═════ EXTRACTED DATA ═════

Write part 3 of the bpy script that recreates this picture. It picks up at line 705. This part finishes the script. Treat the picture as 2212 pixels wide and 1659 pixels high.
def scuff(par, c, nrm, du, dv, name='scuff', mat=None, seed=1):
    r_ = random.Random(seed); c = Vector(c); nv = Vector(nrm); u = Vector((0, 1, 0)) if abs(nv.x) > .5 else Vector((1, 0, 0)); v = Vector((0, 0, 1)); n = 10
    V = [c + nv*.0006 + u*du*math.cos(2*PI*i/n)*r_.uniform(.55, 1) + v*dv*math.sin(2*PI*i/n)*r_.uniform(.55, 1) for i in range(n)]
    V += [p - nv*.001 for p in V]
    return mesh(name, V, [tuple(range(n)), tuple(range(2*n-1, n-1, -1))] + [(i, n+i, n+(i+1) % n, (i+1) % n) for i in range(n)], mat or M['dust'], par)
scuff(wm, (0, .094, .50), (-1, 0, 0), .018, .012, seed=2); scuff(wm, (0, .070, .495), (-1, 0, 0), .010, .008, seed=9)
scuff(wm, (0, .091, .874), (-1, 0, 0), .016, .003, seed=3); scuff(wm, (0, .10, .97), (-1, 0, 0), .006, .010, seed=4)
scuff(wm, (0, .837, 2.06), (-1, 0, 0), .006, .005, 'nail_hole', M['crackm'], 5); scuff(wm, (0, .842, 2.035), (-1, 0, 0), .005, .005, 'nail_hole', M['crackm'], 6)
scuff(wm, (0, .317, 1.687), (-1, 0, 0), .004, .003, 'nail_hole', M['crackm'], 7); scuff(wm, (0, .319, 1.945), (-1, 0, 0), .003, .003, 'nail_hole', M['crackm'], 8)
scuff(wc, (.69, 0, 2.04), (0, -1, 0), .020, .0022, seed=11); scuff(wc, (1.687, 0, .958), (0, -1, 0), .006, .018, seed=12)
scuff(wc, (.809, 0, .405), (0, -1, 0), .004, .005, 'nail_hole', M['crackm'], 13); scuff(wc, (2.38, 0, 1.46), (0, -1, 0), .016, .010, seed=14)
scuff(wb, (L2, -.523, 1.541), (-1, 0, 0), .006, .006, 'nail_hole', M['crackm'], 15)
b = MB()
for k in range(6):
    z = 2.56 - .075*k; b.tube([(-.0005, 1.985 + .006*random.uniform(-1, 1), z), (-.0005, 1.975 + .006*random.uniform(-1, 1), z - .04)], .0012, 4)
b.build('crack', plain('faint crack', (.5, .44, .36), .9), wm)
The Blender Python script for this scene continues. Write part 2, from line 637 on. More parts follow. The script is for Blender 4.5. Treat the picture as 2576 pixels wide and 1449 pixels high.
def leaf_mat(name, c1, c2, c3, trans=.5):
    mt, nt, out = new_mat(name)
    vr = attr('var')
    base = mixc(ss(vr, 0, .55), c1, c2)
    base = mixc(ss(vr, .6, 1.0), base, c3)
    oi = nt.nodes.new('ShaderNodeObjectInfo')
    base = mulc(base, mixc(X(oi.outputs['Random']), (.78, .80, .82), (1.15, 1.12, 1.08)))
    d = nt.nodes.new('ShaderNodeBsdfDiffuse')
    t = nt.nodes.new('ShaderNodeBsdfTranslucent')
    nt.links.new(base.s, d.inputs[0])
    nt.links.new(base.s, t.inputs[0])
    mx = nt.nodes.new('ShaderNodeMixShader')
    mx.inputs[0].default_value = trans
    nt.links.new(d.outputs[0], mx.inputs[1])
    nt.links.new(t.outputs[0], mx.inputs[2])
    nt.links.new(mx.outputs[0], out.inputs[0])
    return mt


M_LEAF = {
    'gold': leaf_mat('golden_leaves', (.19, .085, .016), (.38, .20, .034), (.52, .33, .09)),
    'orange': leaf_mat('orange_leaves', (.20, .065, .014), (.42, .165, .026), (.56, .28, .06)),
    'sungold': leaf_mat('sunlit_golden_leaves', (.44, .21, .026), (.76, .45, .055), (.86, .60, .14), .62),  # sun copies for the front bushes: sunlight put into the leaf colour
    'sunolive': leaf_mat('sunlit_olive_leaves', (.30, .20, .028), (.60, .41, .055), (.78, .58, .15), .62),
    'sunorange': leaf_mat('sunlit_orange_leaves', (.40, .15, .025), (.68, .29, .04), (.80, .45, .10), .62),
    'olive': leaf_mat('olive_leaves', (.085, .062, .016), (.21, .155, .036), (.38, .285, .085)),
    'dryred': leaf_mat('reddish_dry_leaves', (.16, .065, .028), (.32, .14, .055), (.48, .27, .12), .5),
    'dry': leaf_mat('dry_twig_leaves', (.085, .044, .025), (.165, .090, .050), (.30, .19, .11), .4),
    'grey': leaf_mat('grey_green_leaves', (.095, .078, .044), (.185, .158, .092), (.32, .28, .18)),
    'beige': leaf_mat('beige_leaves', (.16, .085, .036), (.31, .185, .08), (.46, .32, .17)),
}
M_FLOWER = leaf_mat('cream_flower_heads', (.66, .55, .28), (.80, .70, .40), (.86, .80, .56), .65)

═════

▶ [SET PROBLEM] Return the listing above in its exact form.

▶ [SOLUTION FOR THIS EXERCISE]
Write part 3 of the bpy script that recreates this picture. It picks up at line 705. This part finishes the script. Treat the picture as 2212 pixels wide and 1659 pixels high.
def scuff(par, c, nrm, du, dv, name='scuff', mat=None, seed=1):
    r_ = random.Random(seed); c = Vector(c); nv = Vector(nrm); u = Vector((0, 1, 0)) if abs(nv.x) > .5 else Vector((1, 0, 0)); v = Vector((0, 0, 1)); n = 10
    V = [c + nv*.0006 + u*du*math.cos(2*PI*i/n)*r_.uniform(.55, 1) + v*dv*math.sin(2*PI*i/n)*r_.uniform(.55, 1) for i in range(n)]
    V += [p - nv*.001 for p in V]
    return mesh(name, V, [tuple(range(n)), tuple(range(2*n-1, n-1, -1))] + [(i, n+i, n+(i+1) % n, (i+1) % n) for i in range(n)], mat or M['dust'], par)
scuff(wm, (0, .094, .50), (-1, 0, 0), .018, .012, seed=2); scuff(wm, (0, .070, .495), (-1, 0, 0), .010, .008, seed=9)
scuff(wm, (0, .091, .874), (-1, 0, 0), .016, .003, seed=3); scuff(wm, (0, .10, .97), (-1, 0, 0), .006, .010, seed=4)
scuff(wm, (0, .837, 2.06), (-1, 0, 0), .006, .005, 'nail_hole', M['crackm'], 5); scuff(wm, (0, .842, 2.035), (-1, 0, 0), .005, .005, 'nail_hole', M['crackm'], 6)
scuff(wm, (0, .317, 1.687), (-1, 0, 0), .004, .003, 'nail_hole', M['crackm'], 7); scuff(wm, (0, .319, 1.945), (-1, 0, 0), .003, .003, 'nail_hole', M['crackm'], 8)
scuff(wc, (.69, 0, 2.04), (0, -1, 0), .020, .0022, seed=11); scuff(wc, (1.687, 0, .958), (0, -1, 0), .006, .018, seed=12)
scuff(wc, (.809, 0, .405), (0, -1, 0), .004, .005, 'nail_hole', M['crackm'], 13); scuff(wc, (2.38, 0, 1.46), (0, -1, 0), .016, .010, seed=14)
scuff(wb, (L2, -.523, 1.541), (-1, 0, 0), .006, .006, 'nail_hole', M['crackm'], 15)
b = MB()
for k in range(6):
    z = 2.56 - .075*k; b.tube([(-.0005, 1.985 + .006*random.uniform(-1, 1), z), (-.0005, 1.975 + .006*random.uniform(-1, 1), z - .04)], .0012, 4)
b.build('crack', plain('faint crack', (.5, .44, .36), .9), wm)
The Blender Python script for this scene continues. Write part 2, from line 637 on. More parts follow. The script is for Blender 4.5. Treat the picture as 2576 pixels wide and 1449 pixels high.
def leaf_mat(name, c1, c2, c3, trans=.5):
    mt, nt, out = new_mat(name)
    vr = attr('var')
    base = mixc(ss(vr, 0, .55), c1, c2)
    base = mixc(ss(vr, .6, 1.0), base, c3)
    oi = nt.nodes.new('ShaderNodeObjectInfo')
    base = mulc(base, mixc(X(oi.outputs['Random']), (.78, .80, .82), (1.15, 1.12, 1.08)))
    d = nt.nodes.new('ShaderNodeBsdfDiffuse')
    t = nt.nodes.new('ShaderNodeBsdfTranslucent')
    nt.links.new(base.s, d.inputs[0])
    nt.links.new(base.s, t.inputs[0])
    mx = nt.nodes.new('ShaderNodeMixShader')
    mx.inputs[0].default_value = trans
    nt.links.new(d.outputs[0], mx.inputs[1])
    nt.links.new(t.outputs[0], mx.inputs[2])
    nt.links.new(mx.outputs[0], out.inputs[0])
    return mt


M_LEAF = {
    'gold': leaf_mat('golden_leaves', (.19, .085, .016), (.38, .20, .034), (.52, .33, .09)),
    'orange': leaf_mat('orange_leaves', (.20, .065, .014), (.42, .165, .026), (.56, .28, .06)),
    'sungold': leaf_mat('sunlit_golden_leaves', (.44, .21, .026), (.76, .45, .055), (.86, .60, .14), .62),  # sun copies for the front bushes: sunlight put into the leaf colour
    'sunolive': leaf_mat('sunlit_olive_leaves', (.30, .20, .028), (.60, .41, .055), (.78, .58, .15), .62),
    'sunorange': leaf_mat('sunlit_orange_leaves', (.40, .15, .025), (.68, .29, .04), (.80, .45, .10), .62),
    'olive': leaf_mat('olive_leaves', (.085, .062, .016), (.21, .155, .036), (.38, .285, .085)),
    'dryred': leaf_mat('reddish_dry_leaves', (.16, .065, .028), (.32, .14, .055), (.48, .27, .12), .5),
    'dry': leaf_mat('dry_twig_leaves', (.085, .044, .025), (.165, .090, .050), (.30, .19, .11), .4),
    'grey': leaf_mat('grey_green_leaves', (.095, .078, .044), (.185, .158, .092), (.32, .28, .18)),
    'beige': leaf_mat('beige_leaves', (.16, .085, .036), (.31, .185, .08), (.46, .32, .17)),
}
M_FLOWER = leaf_mat('cream_flower_heads', (.66, .55, .28), (.80, .70, .40), (.86, .80, .56), .65)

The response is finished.